Blue Owl Capital said it will sell $1.4 billion in loans to raise cash for investors who want out of its funds|@BlueOwlCapital|X
Blue Owl Capital grabbed headlines after announcing it would sell $1.4 billion in loans to raise cash for investors who want out of its funds. The firm hoped the move would steady confidence.
Instead, it sparked fresh worries. Blue Owl’s stock dropped as much as 10% Thursday and closed nearly 6% lower. Shares of Apollo Global Management and Blackstone also fell about 5%.
Redemptions rise, inflows slow
Private-credit funds use client money to lend to risky, junk-rated companies. In return, they collect high interest and pay investors strong dividends. Fund managers are expected to raise trillions from wealthy individuals and even tap 401(k) retirement accounts.
But cracks are showing.

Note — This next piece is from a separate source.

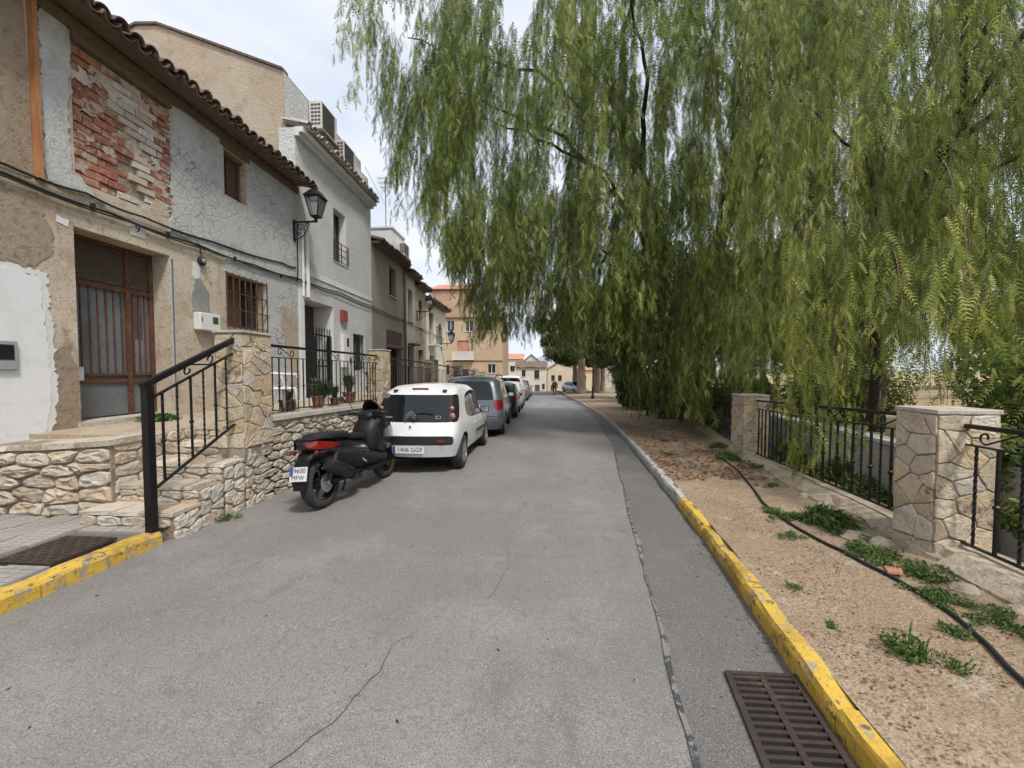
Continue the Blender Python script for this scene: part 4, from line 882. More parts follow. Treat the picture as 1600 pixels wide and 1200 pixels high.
# ------------------------------------------------------------------ cables on the facades
cb = world_thing('wall_cables', 'bundle of black cables strung along the house fronts', 'cable', (XF, 8, 3.6))
def strand(z0, pts, r_, dx=.035):
    P = []
    for (a, za), (b, zb) in zip(pts, pts[1:]):
        for k in range(8): t = k / 8; P.append((XF + dx, a + (b - a) * t, za + (zb - za) * t - .03 * math.sin(math.pi * t)))
    P.append((XF + dx, pts[-1][0], pts[-1][1])); MB().tube(P, r_, 6).build('strand', M['cable'], cb, True)
strand(0, [(2.5, 3.74), (3.8, 3.71), (4.54, 3.74), (5.24, 3.72), (6.43, 3.76), (8.3, 3.9), (8.75, 3.93)], .014)
strand(0, [(2.5, 3.62), (3.8, 3.61), (4.8, 3.60), (6.1, 3.61), (7.4, 3.62), (8.74, 3.68), (10.8, 3.74), (12.9, 3.70), (16.0, 3.62), (19.4, 3.5), (23, 3.4)], .016, .04)
strand(0, [(2.5, 3.58), (3.8, 3.575), (5.0, 3.57), (6.4, 3.58), (8.74, 3.64)], .011, .055)
strand(0, [(8.74, 3.66), (10.4, 3.66), (12.9, 3.62), (16, 3.55)], .009, .055)
mb = MB(); mb.tube([(XF + .05, 8.78, 3.6), (XF + .05, 8.80, 3.95), (XF + .05, 8.80, 4.6), (XF + .06, 8.80, 5.0)], .014, 6); mb.build('riser', M['cable'], cb, True)
for yv in (4.6, 5.6, 6.9, 8.2): MB().box(XF + .004, XF + .06, yv, yv + .025, 3.56, 3.64).build('clip', M['cable'], cb)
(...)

Fitch Ratings said inflows into semiliquid business development companies fell an average 15% over the past three months.

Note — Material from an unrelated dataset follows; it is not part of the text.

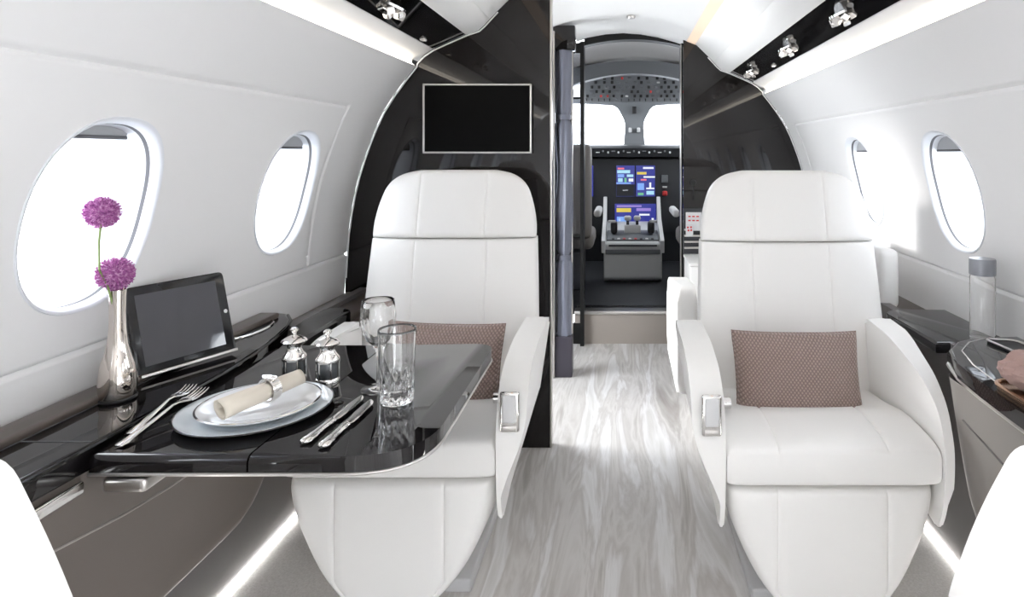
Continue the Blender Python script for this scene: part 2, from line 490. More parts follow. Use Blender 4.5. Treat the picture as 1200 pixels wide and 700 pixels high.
# cockpit step
struct('trim_4', nbox((.05, 3.70, .085), (.66, .10, .17)), M['carpet_step'], smooth=False)
struct('trim_5', nbox((.05, 3.715, .180), (.66, .15, .020), .004), M['satin'])

# ------------------------------------------------------------------ dark lacquer bulkheads
def arch_pts():
    a = [(px_(z), z) for z in [0, .2, .4, .56, .64, .72, .8, .88, .95, 1.02, 1.08, 1.14, 1.2, 1.26, 1.32, 1.38, 1.427]]
    a += [(.770, 1.440), (.745, 1.466), (.711, 1.489), (.650, 1.517), (.588, 1.544), (.54, 1.560), (.520, 1.578), (.47, 1.632), (.405, 1.695), (.35, 1.717), (.30, 1.737), (.20, 1.765), (.10, 1.783), (0, 1.79)]
    return a
A = arch_pts()
left = [(-x, z) for x, z in A if x > .275] + [(-.272, 1.745), (-.272, 0)]
bm = prism(bmesh.new(), left, 'y', Y_BULK, Y_BULK + .035)
struct('wall_front', bm, M['bulkhead'], smooth=False)
# slim metal edge on the aisle side
struct('trim_6', nbox((-.269, Y_BULK + .017, .87), (.008, .040, 1.74), .002), M['satin'])
right = [(x, z) for x, z in A if x > .335] + [(.332, 1.727), (.332, 0)]
bm = prism(bmesh.new(), right, 'y', Y_ARCH, Y_ARCH + .03)
struct('wall_entry', bm, M['bulkhead'], smooth=False)
# pale seal following the arches
for s, y, num, cut in ((-1, Y_BULK - .004, 7, .43), (1, Y_ARCH - .004, 8, .41)):
    pts = [(s * (x - .004), y, z - .004) for x, z in A if x > cut and z > .58]
    struct('trim_%d' % num, tube(bmesh.new(), pts, .003, 8), M['wall_white'])

M['door_black'] = mat('satin_black_door_frame', (.010, .010, .010), .45, spec=.2)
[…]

Blackstone’s largest BDC saw monthly inflows drop to $600 million in January from $1.1 billion in November.
Investors question valuations
Blue Owl sold some loans at 99.7 cents on the dollar, including $600 million, about 30% of one fund’s value. While that price looks solid, investors now question the value of the remaining assets and worry that more redemptions could slow future growth.